Alors le résultat est bon voire très bon proposant à la fois un mélange brutal et mélodique avec une dimension théâtrale renforcée par les performances vocales de Nathalie Rassoulis, chanteuse lyrique au potentiel apparemment sans limite qui permet aux harmonies de prendre un relief insoupçonné nous transposant encore une fois dans un voyage spatial et onirique qui ravira n’importe quel fan de musique extrême et atmosphérique.

Le titre d’ouverture, Brotherhood of The Fallen Knights, s’annonce par des sons mystérieux avant que, quelques secondes plus tard, les guitares et le growl de Sotiris viennent faire éclater l’impression d’étrangeté qui était sur le point de se cristalliser, les riffs retentissent de manière puissante et mélodique prenant volontairement un tour gothique, qui ne serait pas sans rappeler des groupes comme Fields Of Nephilim ou Sisters Of Mercy (au niveau des ambiances). Les deux titres suivants sont dans la même veine, des morceaux puissants et atmosphériques, avec une omniprésence des guitares, puis survient l’apparition enchanteresse de la divine voix de Nathalie Rassoulis sur The Eldest Cosmonaut, un atout dont peuvent se féliciter nos Athéniens, et qui emporte tout sur son passage, renvoyant à leur cours de chant toutes les petites midinettes qui tentaient jusque là de pousser la chansonnette dans le milieu du metal. Ces deux morceaux révèlent toute la maîtrise technique et mélodique du combo grec.

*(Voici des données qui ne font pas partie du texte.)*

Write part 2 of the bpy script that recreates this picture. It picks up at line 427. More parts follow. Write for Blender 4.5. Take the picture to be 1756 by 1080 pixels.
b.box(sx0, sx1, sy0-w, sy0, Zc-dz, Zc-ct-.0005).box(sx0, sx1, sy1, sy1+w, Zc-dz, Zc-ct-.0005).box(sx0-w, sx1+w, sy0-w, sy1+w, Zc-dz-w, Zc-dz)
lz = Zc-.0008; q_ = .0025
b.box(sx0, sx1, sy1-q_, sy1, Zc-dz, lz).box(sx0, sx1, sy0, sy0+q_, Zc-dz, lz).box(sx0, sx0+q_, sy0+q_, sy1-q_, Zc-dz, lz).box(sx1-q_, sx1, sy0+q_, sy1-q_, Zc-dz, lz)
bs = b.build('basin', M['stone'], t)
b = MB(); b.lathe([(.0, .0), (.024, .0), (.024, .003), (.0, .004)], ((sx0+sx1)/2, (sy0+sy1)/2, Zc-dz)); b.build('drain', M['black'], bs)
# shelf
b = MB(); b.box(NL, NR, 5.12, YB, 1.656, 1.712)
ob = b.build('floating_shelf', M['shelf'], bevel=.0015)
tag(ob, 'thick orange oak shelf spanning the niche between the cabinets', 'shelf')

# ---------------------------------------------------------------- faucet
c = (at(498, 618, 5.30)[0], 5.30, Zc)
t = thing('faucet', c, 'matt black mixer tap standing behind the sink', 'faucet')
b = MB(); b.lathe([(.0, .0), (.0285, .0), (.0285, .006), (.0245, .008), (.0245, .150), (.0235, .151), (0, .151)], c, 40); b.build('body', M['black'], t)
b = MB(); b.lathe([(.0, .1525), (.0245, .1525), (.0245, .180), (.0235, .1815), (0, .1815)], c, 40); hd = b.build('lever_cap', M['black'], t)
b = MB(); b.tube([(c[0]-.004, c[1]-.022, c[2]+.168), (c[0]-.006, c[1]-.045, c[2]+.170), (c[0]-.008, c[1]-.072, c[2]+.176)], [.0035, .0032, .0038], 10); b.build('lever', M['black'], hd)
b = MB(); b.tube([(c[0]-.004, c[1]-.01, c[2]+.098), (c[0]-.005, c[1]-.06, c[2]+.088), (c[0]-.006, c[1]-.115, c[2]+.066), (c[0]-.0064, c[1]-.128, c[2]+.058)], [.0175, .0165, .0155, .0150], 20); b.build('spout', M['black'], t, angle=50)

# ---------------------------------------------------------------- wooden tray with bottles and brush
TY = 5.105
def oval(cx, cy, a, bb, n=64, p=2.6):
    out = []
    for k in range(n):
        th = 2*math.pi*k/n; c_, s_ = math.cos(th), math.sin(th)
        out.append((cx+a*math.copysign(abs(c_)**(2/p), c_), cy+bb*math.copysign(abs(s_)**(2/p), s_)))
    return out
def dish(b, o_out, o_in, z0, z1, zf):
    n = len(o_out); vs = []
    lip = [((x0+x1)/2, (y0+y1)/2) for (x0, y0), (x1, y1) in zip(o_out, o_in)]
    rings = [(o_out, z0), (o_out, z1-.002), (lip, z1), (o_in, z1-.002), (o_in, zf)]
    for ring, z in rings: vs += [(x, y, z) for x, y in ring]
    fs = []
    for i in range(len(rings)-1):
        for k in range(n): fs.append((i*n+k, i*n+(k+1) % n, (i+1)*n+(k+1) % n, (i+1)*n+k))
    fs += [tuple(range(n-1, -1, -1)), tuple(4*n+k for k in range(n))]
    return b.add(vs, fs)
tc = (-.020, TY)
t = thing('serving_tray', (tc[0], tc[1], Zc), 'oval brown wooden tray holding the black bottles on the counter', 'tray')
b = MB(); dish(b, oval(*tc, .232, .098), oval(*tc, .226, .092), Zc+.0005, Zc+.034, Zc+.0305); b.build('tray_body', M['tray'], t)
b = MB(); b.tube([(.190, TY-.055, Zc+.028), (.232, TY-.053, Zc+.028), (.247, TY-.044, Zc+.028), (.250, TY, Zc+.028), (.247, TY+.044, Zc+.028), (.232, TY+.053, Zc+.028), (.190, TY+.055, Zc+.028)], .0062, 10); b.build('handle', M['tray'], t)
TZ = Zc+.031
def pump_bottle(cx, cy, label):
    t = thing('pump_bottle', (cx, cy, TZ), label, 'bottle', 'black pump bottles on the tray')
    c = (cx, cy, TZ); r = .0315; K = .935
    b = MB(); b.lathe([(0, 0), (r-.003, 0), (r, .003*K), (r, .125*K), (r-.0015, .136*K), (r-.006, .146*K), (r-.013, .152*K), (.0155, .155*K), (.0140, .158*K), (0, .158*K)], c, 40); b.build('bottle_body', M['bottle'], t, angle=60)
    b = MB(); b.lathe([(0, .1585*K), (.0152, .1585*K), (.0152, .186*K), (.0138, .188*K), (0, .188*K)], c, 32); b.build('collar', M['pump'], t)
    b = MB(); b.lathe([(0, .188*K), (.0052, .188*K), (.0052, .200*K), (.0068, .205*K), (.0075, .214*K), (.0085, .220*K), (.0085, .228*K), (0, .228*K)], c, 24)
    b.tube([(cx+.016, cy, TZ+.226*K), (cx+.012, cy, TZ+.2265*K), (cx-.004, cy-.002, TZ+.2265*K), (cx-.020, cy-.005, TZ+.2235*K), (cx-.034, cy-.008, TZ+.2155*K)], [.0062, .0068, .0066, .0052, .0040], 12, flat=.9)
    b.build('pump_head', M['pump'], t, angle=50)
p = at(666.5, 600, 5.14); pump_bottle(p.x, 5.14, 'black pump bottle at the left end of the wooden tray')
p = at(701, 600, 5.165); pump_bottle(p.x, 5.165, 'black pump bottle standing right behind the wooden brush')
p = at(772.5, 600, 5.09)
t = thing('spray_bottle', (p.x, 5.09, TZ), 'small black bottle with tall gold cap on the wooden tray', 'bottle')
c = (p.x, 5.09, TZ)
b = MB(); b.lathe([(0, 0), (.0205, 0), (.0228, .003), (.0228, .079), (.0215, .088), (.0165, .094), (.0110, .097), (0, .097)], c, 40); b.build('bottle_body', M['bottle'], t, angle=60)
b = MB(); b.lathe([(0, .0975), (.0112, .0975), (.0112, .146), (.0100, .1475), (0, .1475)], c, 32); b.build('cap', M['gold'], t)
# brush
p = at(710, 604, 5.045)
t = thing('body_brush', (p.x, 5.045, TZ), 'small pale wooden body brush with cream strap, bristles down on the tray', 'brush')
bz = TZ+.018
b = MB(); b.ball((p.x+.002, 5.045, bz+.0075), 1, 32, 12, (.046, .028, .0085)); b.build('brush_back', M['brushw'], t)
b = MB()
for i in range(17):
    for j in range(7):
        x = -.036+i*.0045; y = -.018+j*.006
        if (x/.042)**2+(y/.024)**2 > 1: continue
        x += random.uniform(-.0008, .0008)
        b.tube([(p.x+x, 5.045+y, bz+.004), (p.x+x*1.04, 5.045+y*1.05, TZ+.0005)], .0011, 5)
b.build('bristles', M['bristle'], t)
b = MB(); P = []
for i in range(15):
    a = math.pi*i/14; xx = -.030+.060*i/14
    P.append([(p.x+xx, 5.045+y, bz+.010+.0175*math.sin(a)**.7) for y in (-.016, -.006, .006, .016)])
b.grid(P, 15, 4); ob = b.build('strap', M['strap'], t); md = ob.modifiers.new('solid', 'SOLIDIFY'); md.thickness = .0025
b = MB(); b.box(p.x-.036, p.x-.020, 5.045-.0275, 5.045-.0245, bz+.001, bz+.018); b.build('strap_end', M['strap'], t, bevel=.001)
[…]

Mais ce sont deux autres morceaux qui tranchent avec le reste de l’album qui ont tendance à attirer l’attention, Underworld : Act I & Act 2, qui à eux deux représentent plus de 15min de musique atmosphérique pure aux accents incontestablement néo-classiques, permettant aux chants clairs de se déployer avec majesté, en particulier celui de Nathalie, qui nous offre une performance de grande classe, et tout cela au service d’ambiances planantes, mystérieuses, et obscures nous projetant dans d’anciennes dimensions et émotions à la beauté aussi délicate qu’étrange. Il règne sur ces deux pistes une véritable théâtralité, animée par toute une galerie de personnages hors du commun. C’est clairement la phase la plus expérimentale de l’album, à tel point que ces morceaux à l’identité si prononcée, auront une suite mais qui se trouvera être le fondement du side-project de Spiros, Chaostar, auquel participera Nathalie, donnant dans une musique expérimentale néo-classique, certes extrême, mais bien loin du metal de Septic Flesh.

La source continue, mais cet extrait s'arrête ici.